◆ SHORT PROBLEM
Output every line below exactly.

◆ MATERIAL
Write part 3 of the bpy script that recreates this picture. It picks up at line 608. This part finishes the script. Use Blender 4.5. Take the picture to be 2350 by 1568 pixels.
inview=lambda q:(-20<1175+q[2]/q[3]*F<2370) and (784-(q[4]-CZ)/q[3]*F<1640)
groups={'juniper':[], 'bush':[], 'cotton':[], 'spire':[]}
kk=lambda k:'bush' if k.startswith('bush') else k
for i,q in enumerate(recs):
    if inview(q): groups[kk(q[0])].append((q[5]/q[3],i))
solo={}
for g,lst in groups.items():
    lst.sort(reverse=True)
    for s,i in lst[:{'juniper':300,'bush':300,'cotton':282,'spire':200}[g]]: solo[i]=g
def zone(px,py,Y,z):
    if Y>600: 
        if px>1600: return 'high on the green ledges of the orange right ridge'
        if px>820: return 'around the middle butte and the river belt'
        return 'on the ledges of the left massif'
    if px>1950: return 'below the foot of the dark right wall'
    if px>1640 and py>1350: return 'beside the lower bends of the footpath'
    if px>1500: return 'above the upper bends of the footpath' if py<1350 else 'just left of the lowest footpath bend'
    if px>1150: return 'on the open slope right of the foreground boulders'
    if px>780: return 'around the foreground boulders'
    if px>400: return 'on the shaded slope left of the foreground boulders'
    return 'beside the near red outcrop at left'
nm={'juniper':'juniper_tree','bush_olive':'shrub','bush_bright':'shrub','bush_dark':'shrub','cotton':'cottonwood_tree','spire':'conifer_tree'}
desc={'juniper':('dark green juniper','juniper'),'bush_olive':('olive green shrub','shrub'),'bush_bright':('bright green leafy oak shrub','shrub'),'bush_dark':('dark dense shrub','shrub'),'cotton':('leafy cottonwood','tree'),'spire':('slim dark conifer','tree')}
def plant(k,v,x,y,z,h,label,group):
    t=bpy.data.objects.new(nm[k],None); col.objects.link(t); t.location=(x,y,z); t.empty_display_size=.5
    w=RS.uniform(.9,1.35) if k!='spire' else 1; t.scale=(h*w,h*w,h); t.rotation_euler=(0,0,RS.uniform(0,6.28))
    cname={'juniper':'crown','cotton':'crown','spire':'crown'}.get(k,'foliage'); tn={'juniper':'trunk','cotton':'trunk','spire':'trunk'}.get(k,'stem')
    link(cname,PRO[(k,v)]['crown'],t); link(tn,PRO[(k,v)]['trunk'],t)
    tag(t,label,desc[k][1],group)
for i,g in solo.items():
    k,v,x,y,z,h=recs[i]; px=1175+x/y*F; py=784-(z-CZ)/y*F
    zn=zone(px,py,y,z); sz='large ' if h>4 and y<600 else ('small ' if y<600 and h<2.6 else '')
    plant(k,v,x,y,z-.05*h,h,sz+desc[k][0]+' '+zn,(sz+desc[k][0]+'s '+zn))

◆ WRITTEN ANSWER
Write part 3 of the bpy script that recreates this picture. It picks up at line 608. This part finishes the script. Use Blender 4.5. Take the picture to be 2350 by 1568 pixels.
inview=lambda q:(-20<1175+q[2]/q[3]*F<2370) and (784-(q[4]-CZ)/q[3]*F<1640)
groups={'juniper':[], 'bush':[], 'cotton':[], 'spire':[]}
kk=lambda k:'bush' if k.startswith('bush') else k
for i,q in enumerate(recs):
    if inview(q): groups[kk(q[0])].append((q[5]/q[3],i))
solo={}
for g,lst in groups.items():
    lst.sort(reverse=True)
    for s,i in lst[:{'juniper':300,'bush':300,'cotton':282,'spire':200}[g]]: solo[i]=g
def zone(px,py,Y,z):
    if Y>600: 
        if px>1600: return 'high on the green ledges of the orange right ridge'
        if px>820: return 'around the middle butte and the river belt'
        return 'on the ledges of the left massif'
    if px>1950: return 'below the foot of the dark right wall'
    if px>1640 and py>1350: return 'beside the lower bends of the footpath'
    if px>1500: return 'above the upper bends of the footpath' if py<1350 else 'just left of the lowest footpath bend'
    if px>1150: return 'on the open slope right of the foreground boulders'
    if px>780: return 'around the foreground boulders'
    if px>400: return 'on the shaded slope left of the foreground boulders'
    return 'beside the near red outcrop at left'
nm={'juniper':'juniper_tree','bush_olive':'shrub','bush_bright':'shrub','bush_dark':'shrub','cotton':'cottonwood_tree','spire':'conifer_tree'}
desc={'juniper':('dark green juniper','juniper'),'bush_olive':('olive green shrub','shrub'),'bush_bright':('bright green leafy oak shrub','shrub'),'bush_dark':('dark dense shrub','shrub'),'cotton':('leafy cottonwood','tree'),'spire':('slim dark conifer','tree')}
def plant(k,v,x,y,z,h,label,group):
    t=bpy.data.objects.new(nm[k],None); col.objects.link(t); t.location=(x,y,z); t.empty_display_size=.5
    w=RS.uniform(.9,1.35) if k!='spire' else 1; t.scale=(h*w,h*w,h); t.rotation_euler=(0,0,RS.uniform(0,6.28))
    cname={'juniper':'crown','cotton':'crown','spire':'crown'}.get(k,'foliage'); tn={'juniper':'trunk','cotton':'trunk','spire':'trunk'}.get(k,'stem')
    link(cname,PRO[(k,v)]['crown'],t); link(tn,PRO[(k,v)]['trunk'],t)
    tag(t,label,desc[k][1],group)
for i,g in solo.items():
    k,v,x,y,z,h=recs[i]; px=1175+x/y*F; py=784-(z-CZ)/y*F
    zn=zone(px,py,y,z); sz='large ' if h>4 and y<600 else ('small ' if y<600 and h<2.6 else '')
    plant(k,v,x,y,z-.05*h,h,sz+desc[k][0]+' '+zn,(sz+desc[k][0]+'s '+zn))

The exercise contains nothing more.